Alejandro Amenábar

Regression, di Alejandro Amenábar

Il male è nell’uomo e non può essere cancellato. Non è una contaminazione esterna, né il frutto di una tentazione diabolica, ma l’orrendo parto della mente umana, che sin dalla nascita custodisce in seno il seme male e lo nutre inconsapevolmente giorno dopo giorno. Questo sentimento oscuro cresce, si contorce e si dibatte senza far rumore, si insinua nei pensieri e si manifesta negli incubi più tremendi, ma non viene alla luce fino a quando la ragione ha la forza di combatterlo. Talvolta il male rimane assopito per l’intera esistenza, altre volte invece esplode con tutta la sua brutalità, ferisce e uccide, ed è a questo punto che la scienza e la religione scendono in campo per estirpare il seme del demonio, gli istinti più bassi e la sete di sangue dell’essere umano. La psicologia cerca le cause primarie che hanno scatenato il male, scavando nei ricordi, nei sogni e persino nelle vite mai vissute, mentre la religione si sforza di curarlo con il perdono, con la preghiera e nei casi più gravi con l’esorcismo, ma nulla può annientare le forze oscure che governano le azioni dell’uomo, perché sono impastate nella sua stessa essenza.

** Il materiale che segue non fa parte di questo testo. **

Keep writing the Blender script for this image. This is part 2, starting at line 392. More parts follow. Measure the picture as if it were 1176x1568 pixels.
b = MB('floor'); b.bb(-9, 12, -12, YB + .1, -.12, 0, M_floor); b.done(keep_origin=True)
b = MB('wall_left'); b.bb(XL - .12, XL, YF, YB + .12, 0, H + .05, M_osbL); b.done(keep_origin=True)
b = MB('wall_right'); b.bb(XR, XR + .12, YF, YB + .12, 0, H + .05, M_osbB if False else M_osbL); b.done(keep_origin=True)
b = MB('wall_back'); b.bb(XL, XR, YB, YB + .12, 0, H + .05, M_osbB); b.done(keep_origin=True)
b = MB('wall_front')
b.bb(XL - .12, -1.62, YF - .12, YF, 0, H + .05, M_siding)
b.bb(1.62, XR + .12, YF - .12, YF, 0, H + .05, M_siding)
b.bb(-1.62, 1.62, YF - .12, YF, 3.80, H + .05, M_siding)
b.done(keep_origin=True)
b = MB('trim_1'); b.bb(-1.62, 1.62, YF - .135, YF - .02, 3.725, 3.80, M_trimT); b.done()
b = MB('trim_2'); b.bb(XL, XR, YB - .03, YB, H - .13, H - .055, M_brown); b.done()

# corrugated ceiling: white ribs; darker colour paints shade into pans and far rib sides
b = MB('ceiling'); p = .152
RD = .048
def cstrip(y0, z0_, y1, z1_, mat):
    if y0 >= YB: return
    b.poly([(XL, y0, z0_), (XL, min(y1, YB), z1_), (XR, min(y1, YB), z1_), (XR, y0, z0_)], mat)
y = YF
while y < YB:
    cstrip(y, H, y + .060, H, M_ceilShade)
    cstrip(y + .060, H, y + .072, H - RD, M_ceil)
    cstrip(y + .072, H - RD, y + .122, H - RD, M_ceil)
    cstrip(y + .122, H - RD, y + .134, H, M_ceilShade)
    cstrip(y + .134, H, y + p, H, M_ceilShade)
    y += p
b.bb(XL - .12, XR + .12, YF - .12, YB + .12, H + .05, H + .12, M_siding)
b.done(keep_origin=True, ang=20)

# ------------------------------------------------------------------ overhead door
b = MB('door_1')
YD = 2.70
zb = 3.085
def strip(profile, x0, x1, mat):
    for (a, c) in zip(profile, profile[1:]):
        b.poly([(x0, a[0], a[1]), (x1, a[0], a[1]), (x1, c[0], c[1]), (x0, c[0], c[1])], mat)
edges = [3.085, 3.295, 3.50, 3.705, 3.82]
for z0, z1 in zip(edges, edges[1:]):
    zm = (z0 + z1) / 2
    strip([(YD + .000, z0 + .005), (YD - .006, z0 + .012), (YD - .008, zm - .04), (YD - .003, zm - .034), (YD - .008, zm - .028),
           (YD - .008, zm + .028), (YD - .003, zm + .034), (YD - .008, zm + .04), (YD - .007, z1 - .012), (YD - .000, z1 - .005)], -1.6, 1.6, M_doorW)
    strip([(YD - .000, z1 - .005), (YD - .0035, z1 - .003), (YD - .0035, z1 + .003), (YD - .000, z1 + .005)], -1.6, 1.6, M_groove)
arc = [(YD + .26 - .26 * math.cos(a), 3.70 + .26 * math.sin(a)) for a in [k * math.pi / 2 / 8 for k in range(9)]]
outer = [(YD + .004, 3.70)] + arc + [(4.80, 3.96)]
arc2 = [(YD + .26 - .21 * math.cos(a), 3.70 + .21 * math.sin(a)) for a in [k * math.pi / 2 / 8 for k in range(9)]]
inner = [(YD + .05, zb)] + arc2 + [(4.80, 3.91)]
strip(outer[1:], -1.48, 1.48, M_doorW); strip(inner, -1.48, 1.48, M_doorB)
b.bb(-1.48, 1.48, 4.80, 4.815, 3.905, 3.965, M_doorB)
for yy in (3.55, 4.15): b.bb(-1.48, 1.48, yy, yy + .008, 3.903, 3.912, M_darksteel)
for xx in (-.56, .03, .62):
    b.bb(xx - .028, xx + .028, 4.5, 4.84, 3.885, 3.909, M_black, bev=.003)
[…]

"Regression" Day 19 Photo: Jan Thijs 2014
Chiunque può compiere azioni terribili e nasconderle accuratamente tra le mura di casa, indossando per tutta la vita la maschera dell’uomo più onesto o della ragazza più morigerata della città, ma quando il vaso di Pandora si scoperchia e l’orrore viene alla luce, la paura avvolge l’intera comunità e attraverso i media serpeggia in tutto il paese, fino a diventare un incubo globale. Il detective Bruce Kenner incontra i suoi incubi peggiori nel 1990, quando l’eterea Angela accusa suo padre John Gray di aver abusato di lei e di averla torturata in riti satanici di gruppo. L’uomo non ricorda niente, ma grazie all’ipnosi regressiva riesce a intravedere nell’oscurità della sua mente le immagini orrende degli stupri e degli omicidi che ha praticato per mano di Satana. La visione plasma la realtà a sua immagine e in questo percorso infernale a ritroso nel tempo nessuno sembra innocente, né la famiglia, né la piccola comunità timorata di Dio in cui vivono i Gray, né tanto meno il detective Kenner.

Le allucinazioni si sovrappongono ai sogni, la realtà all’immaginazione, e in questo gioco perverso in cui nulla è come sembra, Alejandro Amenábar gioca con lo spettatore, lo confonde con sue le sue visioni orrorifiche e mette in discussione tutto ciò a cui assiste, che vede e che ascolta. L’orrore nasce dal disorientamento, da uno stato di sonnambulismo costante in cui chiunque può macchiarsi le mani di sangue innocente per poi dimenticare tutto al risveglio, ponendo il film come un’esplorazione della mente e del male che nasconde, più che come la sua espressione tangibile sulla terra. In questo senso Amenábar compie una “regressione” tematica nella sua filmografia, ritornando alla percezione distorta della realtà di The Others, per incontrare le atmosfere allucinatorie di Apri gli occhi, fino ad accarezzare il potere ipnotico della contemplazione dell’orrore che guidava Tesis. Ma rispetto alle opere precedenti il regista spagnolo non riesce ad amalgamare tutti gli elementi con la stessa efficacia del passato, regredendo anche stilisticamente in un thriller psicologico che oscilla tra i generi ma non ne abbraccia mai nessuno con convinzione. Il risultato è che i personaggi galleggiano in uno stato costante di coscienza-incoscienza su uno sfondo livido come le loro anime, e si lasciano andare passivamente al flusso dell’esistenza, assistendo alla lotta tra il bene e il male che si combatte nella loro mente senza mai schierarsi, proprio come fa Amenábar con il suo film.